Here's another view of the chicken tractors, which were sharing the field with llamas and alpacas.
So that's one kind of development, but many people still believe the better kind of development is large-scale export enterprises, like the flower farms that are prominent in Ecuador and ship millions of flowers to the U.S. every year. You know them by their huge greenhouses and often tight security systems. Here's a picture of one across the quebrada from the organic farm. Click on the photo for a closer view.

Here I'm holding a big $3.00 bouquet of flowers bought on our little street at the local flower shop, where big roses are 25 cents each and smaller ones are 10 for $1.00.
Here's another sign of development: Ecuador has had a huge increase in the number of vehicles on its roads since I first came 24 years ago. Gas is cheap because of Ecuador's large petroleum supply.
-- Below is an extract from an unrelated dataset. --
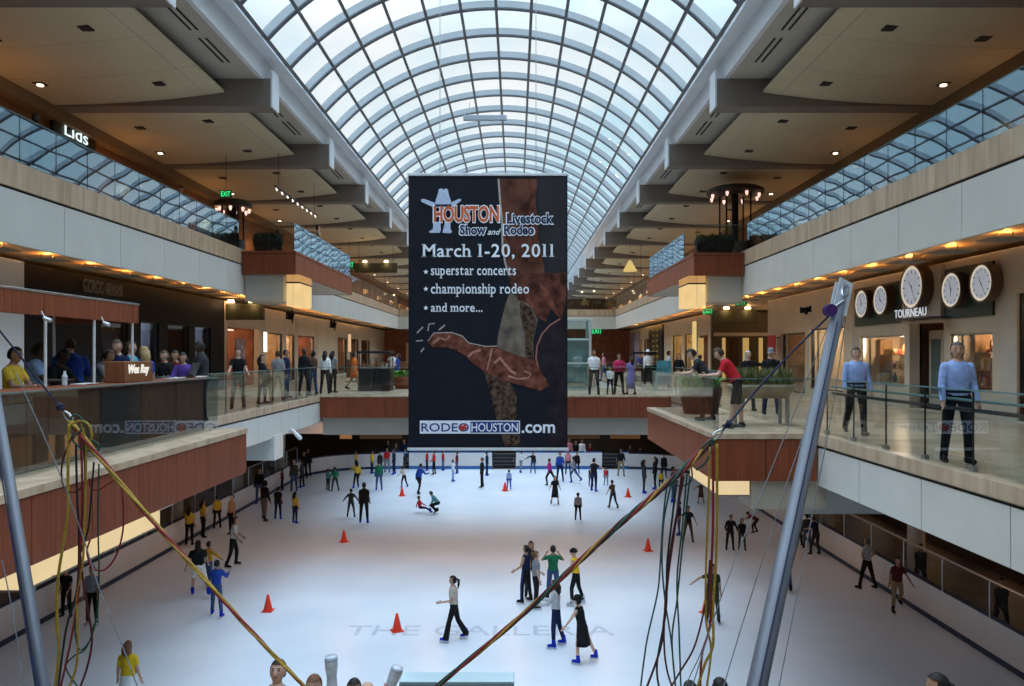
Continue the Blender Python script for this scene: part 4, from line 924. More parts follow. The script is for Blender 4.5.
def niche(side, a, b, za, zb, depth, back, lamp, col=(1, .60, .28), floor=None, glass=True, fm=BLACKM):
    x = WLX if side < 0 else WRX; xi = x + side * .3; xb = x + side * depth; e = MB(); t = .06
    lo, hi = sorted((xi, xb))
    e.box(lo, hi, a - t, a, za - t, zb + t); e.box(lo, hi, b, b + t, za - t, zb + t); e.box(lo, hi, a, b, zb, zb + t); e.box(lo, hi, a, b, za - t, za)
    lo, hi = sorted((xb, xb + side * t)); e.box(lo, hi, a - t, b + t, za - t, zb + t)
    struct(e.build('wall_niche', back))
    if lamp: point((x + side * (depth * .45 + .2), (a + b) / 2, zb - .25), lamp, col, .15)
    if glass:
        wn[0] += 1; g = struct(mkobj('window_%d' % wn[0], None)); lo, hi = sorted((x + side * .12, x + side * .135))
        MB().box(lo, hi, a + .03, b - .03, za + .02, zb - .02).build('glass_pane', GLASSD, g)
        lo, hi = sorted((x + side * .07, x + side * .17)); e = MB()
        e.box(lo, hi, a, a + .05, za, zb); e.box(lo, hi, b - .05, b, za, zb); e.box(lo, hi, a, b, za, za + .04); e.box(lo, hi, a, b, zb - .05, zb); e.build('window_frame', fm, g)
GOODS = [mat('goods_%d' % i, c, .5, .3, 20) for i, c in enumerate([(.55, .20, .06), (.60, .42, .15), (.35, .05, .03), (.65, .58, .45), (.12, .07, .04), (.40, .28, .12)])]
def shelf_unit(label, x, y0, y1, z0, levels, side, dz=.42, depth=.4, cat='shelf', group='lit shelves in the shop windows', fm=WOODL, gm=None):
    t = thing('display_shelf', label, cat, (x, (y0 + y1) / 2, z0), 0, group); w = (y1 - y0) / 2; e = MB()
    for yy in (-w, w - .04): e.bbox(-depth / 2, depth / 2, yy, yy + .04, 0, dz * levels + .1, .004)
    e.build('frame', fm, t)
    for k in range(levels):
        MB().bbox(-depth / 2, depth / 2, -w + .04, w - .04, k * dz + .04, k * dz + .065, .004).build('shelf', fm, t)
    g = MB(); 
    for k in range(levels):
        yy = -w + .08
        while yy < w - .16:
            ww = random.uniform(.06, .16); h = random.uniform(.08, dz * .75); q = random.randrange(len(GOODS)); xx = random.uniform(-depth * .3, depth * .1)
            if random.random() < .5: g.bbox(xx, xx + .12, yy, yy + ww, k * dz + .066, k * dz + .066 + h, .01, q)
            else: g.lathe([(.03, 0), (ww / 2, .02), (ww / 2, h * .6), (.02, h)], (xx + .06, yy + ww / 2, k * dz + .066), 8, q)
            yy += ww + random.uniform(.02, .10)
    o = g.build('goods', gm or GOODS, t); o['kind'] = 'stuff'
    return t
random.seed(11)
CREAM = mat('cream_wall', (.62, .50, .37), .6, .06, 1); WARM = mat('warm_interior', (.42, .30, .19), .6, .2, 2); TANW = mat('tan_panel', (.52, .43, .34), .5, .08, 1.5); REDB = mat('redbrown_interior', (.25, .08, .04), .6, .3, 2)
BLUEI = mat('blue_grey_display', (.30, .34, .42), .6, .2, 1.5); GREEND = mat('dark_green_panel', (.02, .045, .04), .4, .1)
# left side
slab('wall_pier_left', WLX - .4, WLX + .25, 18.6, 20.35, ZM, 10.46, mat('pier_white', (.66, .70, .75), .6, .03, 1))
facade(-1, 20.35, 35.0, DARKST, [(24.6, 26.3, 6.5, 9.2), (27.2, 28.6, 6.8, 9.2), (29.3, 31.2, 6.5, 9.2), (31.8, 33.4, 6.8, 9.2)])
for i, (a, b, za) in enumerate([(24.6, 26.3, 6.5), (27.2, 28.6, 6.8), (29.3, 31.2, 6.5), (31.8, 33.4, 6.8)]): niche(-1, a, b, za, 9.2, 2.2, BLUEI if i % 2 else DARKST, 14 if i % 2 else 6, (.75, .85, 1.0) if i % 2 else (1, .7, .5))
tag(lettering('shop_lettering', 'GIORGIO ARMANI', mat('dim_letter', (.13, .13, .135), .4), (WLX + .019, 24.7, 10.13), width=2.3, height=.40, facing='+x', ext=.02), 'dim grey raised letters on the dark left shopfront', 'sign')
facade(-1, 35.0, 40.2, TANW, [(35.4, 39.8, ZM + .02, 9.3)]); niche(-1, 35.4, 39.8, ZM + .02, 9.3, 4.0, REDB, 110, (1, .62, .3), glass=False)
facade(-1, 40.2, 51.5, TANW, [(40.8, 43.8, 6.7, 9.2), (44.4, 46.2, 6.5, 9.2), (46.8, 50.8, 6.7, 9.2)], hm=CREAM)
for a, b, za in ((40.8, 43.8, 6.7), (44.4, 46.2, 6.5), (46.8, 50.8, 6.7)):
    niche(-1, a, b, za, 9.2, 2.6, WARM if a < 42 else REDB if a > 46 else CREAM, 150, (1, .62, .34))
    if za > 6.6: shelf_unit('lit wooden shelf of small goods in the left window %s' % ('nearest the cross aisle' if a < 43 else 'next to the cream pillar'), WLX - 1.8, a + .3, b - .3, 6.72, 5, -1)
facade(-1, 51.5, 56.5, CREAM); facade(-1, 56.5, YEND, TANW, [(57.2, 60.5, 6.6, 9.3), (61.5, 65, 6.6, 9.3), (66, 70, 6.6, 9.3)])
for a, b in ((57.2, 60.5), (61.5, 65), (66, 70)): niche(-1, a, b, 6.6, 9.3, 2.4, DARKST if a > 60 else REDB, 40, (1, .6, .3))
for (px, w, lb) in ((290, 1.7, 'black script lettering on the cream shop header, left of two'), (333, 2.0, 'black script lettering on the cream shop header, right of two')):
    d = F * -WLX / (CX - px); tag(lettering('shop_lettering', 'Bally', mat('black_letter', (.010, .010, .010), .95, spec=.02), (WLX + .019, d, Z(316 if px < 300 else 325, d)), width=w, height=.85, facing='+x', ext=.02, shear=.3, bold=.02), lb, 'sign')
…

Another sign is that women are working at gas stations (no self-service allowed in this country).

People have cars, malls in which to shop, and jobs on flower farms (among the pesticides). These signs of development aren't important to me. Instead, I'm thrilled to see how much more education each generation is getting, how much better the houses are for healthy living, how many parents are choosing to have fewer children and then are able to follow through with that choice, and how people in general have a higher quality of life and are living longer. Not that there isn't more to do, but we should celebrate how far we've come.